EXERCISE BRIEF: Wherever a line holds the word "Blender", copy that line out.

** start of INFORMATION SHOWN **

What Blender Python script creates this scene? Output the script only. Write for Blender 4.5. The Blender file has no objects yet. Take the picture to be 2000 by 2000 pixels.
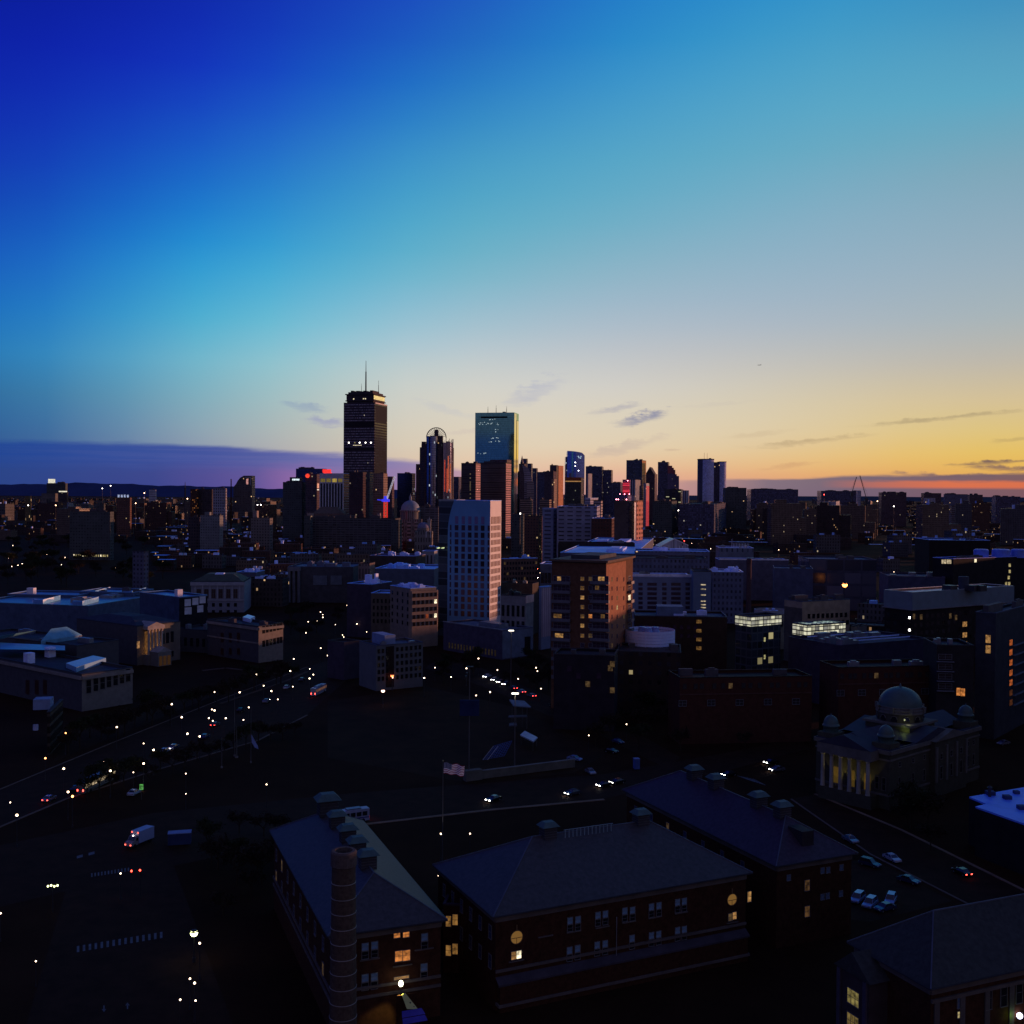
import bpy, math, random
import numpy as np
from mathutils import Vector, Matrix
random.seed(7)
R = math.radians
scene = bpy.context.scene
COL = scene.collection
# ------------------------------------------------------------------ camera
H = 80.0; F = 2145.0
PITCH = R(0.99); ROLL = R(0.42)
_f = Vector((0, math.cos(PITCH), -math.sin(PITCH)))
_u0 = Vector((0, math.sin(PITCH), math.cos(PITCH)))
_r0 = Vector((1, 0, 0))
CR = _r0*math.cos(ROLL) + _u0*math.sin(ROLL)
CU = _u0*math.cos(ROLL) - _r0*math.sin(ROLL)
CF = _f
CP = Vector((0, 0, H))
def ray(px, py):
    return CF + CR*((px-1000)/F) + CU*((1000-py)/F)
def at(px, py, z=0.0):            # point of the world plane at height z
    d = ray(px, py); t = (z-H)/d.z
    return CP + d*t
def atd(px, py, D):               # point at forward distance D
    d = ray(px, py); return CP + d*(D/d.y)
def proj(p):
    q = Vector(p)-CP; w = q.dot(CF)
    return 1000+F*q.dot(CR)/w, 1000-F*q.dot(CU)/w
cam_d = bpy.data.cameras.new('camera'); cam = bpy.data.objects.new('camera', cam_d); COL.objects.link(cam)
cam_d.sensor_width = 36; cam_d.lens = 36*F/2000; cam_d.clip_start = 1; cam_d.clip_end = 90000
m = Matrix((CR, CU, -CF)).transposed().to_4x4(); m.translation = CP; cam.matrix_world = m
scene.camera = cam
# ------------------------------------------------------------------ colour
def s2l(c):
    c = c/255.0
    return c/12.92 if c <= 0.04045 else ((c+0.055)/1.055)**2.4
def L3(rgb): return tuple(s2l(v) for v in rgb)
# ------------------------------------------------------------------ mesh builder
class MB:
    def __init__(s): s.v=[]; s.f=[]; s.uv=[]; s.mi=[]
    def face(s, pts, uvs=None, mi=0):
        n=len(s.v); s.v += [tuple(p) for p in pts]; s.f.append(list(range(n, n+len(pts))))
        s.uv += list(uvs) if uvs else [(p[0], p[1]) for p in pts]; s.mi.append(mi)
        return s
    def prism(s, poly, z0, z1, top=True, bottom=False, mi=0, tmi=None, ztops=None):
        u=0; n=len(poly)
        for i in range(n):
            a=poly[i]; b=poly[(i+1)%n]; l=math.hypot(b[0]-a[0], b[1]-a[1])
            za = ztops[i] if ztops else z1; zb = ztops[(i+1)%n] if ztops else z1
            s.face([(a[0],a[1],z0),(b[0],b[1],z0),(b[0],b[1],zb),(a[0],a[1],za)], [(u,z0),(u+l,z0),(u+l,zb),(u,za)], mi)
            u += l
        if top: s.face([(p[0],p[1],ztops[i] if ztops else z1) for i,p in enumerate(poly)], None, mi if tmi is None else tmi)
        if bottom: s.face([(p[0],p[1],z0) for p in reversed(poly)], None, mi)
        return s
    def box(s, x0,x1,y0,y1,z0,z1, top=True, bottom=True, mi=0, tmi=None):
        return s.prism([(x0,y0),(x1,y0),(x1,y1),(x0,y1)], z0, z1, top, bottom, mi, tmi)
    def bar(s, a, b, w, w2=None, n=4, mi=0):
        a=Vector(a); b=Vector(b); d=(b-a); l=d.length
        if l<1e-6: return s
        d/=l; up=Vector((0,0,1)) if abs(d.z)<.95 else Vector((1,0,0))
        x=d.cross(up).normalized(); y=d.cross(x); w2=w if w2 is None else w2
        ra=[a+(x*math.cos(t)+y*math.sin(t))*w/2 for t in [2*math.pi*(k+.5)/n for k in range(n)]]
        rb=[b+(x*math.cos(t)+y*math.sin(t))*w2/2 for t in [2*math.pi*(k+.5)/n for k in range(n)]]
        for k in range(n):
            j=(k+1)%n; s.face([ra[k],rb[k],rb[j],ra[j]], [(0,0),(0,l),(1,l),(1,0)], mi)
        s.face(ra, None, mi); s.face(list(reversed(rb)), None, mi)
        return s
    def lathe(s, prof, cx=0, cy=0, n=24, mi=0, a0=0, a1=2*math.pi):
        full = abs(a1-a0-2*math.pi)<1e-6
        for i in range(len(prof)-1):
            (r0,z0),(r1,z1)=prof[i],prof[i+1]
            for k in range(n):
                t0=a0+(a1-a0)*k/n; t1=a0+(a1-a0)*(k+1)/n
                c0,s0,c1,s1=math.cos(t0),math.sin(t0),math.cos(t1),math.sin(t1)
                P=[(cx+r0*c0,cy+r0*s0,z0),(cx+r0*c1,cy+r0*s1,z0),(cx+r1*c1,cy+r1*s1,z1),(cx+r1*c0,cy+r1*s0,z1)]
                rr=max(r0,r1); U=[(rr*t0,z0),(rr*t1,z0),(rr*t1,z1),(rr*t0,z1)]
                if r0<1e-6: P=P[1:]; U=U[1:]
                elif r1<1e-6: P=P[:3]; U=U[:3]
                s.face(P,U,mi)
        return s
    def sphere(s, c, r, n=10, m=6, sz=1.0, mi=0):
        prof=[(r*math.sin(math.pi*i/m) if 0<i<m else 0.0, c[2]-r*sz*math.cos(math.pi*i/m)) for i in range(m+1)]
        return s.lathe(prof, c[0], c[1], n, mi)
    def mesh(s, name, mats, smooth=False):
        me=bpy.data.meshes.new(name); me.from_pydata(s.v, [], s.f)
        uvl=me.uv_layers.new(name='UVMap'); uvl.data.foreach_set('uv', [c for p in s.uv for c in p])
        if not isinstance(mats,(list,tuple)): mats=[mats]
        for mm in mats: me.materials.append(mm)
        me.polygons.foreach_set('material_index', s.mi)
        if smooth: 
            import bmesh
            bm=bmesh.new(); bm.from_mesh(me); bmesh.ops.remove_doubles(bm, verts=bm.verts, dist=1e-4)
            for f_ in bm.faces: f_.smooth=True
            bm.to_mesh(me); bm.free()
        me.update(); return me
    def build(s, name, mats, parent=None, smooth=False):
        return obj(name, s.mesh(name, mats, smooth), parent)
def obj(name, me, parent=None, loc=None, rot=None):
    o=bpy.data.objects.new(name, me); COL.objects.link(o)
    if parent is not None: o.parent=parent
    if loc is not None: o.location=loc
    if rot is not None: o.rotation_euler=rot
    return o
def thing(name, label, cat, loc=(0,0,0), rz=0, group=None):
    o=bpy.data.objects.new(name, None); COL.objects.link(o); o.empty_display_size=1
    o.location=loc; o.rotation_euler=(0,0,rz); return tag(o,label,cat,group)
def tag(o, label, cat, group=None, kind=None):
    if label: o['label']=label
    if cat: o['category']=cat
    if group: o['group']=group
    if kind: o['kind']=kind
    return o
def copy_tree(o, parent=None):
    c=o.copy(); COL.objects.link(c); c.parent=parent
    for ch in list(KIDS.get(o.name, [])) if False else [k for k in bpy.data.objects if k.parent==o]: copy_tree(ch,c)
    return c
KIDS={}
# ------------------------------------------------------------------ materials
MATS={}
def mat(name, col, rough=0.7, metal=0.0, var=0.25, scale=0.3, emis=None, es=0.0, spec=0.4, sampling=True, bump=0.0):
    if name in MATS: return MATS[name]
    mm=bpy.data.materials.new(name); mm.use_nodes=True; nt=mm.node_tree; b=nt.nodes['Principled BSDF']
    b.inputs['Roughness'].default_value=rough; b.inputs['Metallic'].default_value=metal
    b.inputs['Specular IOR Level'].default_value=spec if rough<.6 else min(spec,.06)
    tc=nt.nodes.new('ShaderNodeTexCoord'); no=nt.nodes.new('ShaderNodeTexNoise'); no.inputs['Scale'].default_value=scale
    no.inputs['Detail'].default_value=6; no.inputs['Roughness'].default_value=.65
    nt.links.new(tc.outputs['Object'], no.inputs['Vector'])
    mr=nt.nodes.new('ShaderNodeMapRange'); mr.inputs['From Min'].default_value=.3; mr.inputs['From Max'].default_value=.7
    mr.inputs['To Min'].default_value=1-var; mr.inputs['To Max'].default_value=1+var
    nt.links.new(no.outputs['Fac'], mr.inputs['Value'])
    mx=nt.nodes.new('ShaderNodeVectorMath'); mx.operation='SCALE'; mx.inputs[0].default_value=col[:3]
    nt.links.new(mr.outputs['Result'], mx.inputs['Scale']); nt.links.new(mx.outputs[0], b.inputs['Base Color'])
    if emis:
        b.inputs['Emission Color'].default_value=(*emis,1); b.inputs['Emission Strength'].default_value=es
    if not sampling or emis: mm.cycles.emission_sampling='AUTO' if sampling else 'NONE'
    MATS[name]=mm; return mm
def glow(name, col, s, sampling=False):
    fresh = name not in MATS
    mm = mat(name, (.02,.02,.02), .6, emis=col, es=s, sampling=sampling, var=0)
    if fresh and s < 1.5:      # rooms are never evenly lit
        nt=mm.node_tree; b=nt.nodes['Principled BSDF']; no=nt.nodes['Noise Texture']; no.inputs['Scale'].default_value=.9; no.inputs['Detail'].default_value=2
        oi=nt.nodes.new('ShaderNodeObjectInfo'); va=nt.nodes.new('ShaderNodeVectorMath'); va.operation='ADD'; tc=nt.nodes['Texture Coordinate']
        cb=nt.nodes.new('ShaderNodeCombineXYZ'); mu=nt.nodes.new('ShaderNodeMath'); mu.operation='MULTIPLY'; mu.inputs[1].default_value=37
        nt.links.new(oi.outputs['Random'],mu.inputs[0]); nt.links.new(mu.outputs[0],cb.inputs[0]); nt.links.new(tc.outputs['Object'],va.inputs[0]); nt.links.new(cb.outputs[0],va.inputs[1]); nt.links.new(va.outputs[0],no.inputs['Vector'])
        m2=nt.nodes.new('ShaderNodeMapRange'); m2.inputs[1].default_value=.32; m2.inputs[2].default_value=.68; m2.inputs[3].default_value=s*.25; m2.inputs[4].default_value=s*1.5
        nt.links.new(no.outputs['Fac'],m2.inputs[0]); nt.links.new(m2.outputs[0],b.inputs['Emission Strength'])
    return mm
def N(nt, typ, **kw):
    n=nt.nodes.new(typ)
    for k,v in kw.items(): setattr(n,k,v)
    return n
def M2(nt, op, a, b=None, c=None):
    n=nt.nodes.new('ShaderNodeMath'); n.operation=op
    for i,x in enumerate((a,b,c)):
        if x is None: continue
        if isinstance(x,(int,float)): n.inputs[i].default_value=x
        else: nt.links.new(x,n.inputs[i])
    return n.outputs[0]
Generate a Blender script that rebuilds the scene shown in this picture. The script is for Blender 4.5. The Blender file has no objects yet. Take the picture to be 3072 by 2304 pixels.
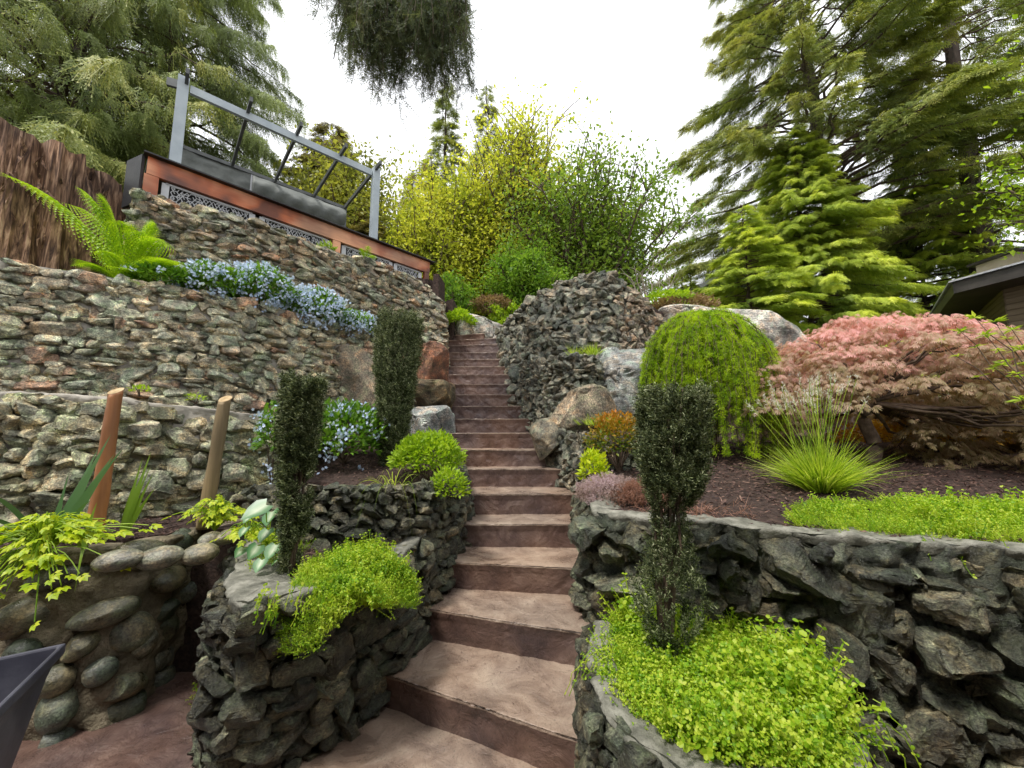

** end of INFORMATION SHOWN **

TASK SOLUTION:
What Blender Python script creates this scene? Output the script only. Write for Blender 4.5. The Blender file has no objects yet. Take the picture to be 2000 by 2000 pixels.
Generate a Blender script that rebuilds the scene shown in this picture. The script is for Blender 4.5. The Blender file has no objects yet. Take the picture to be 3072 by 2304 pixels.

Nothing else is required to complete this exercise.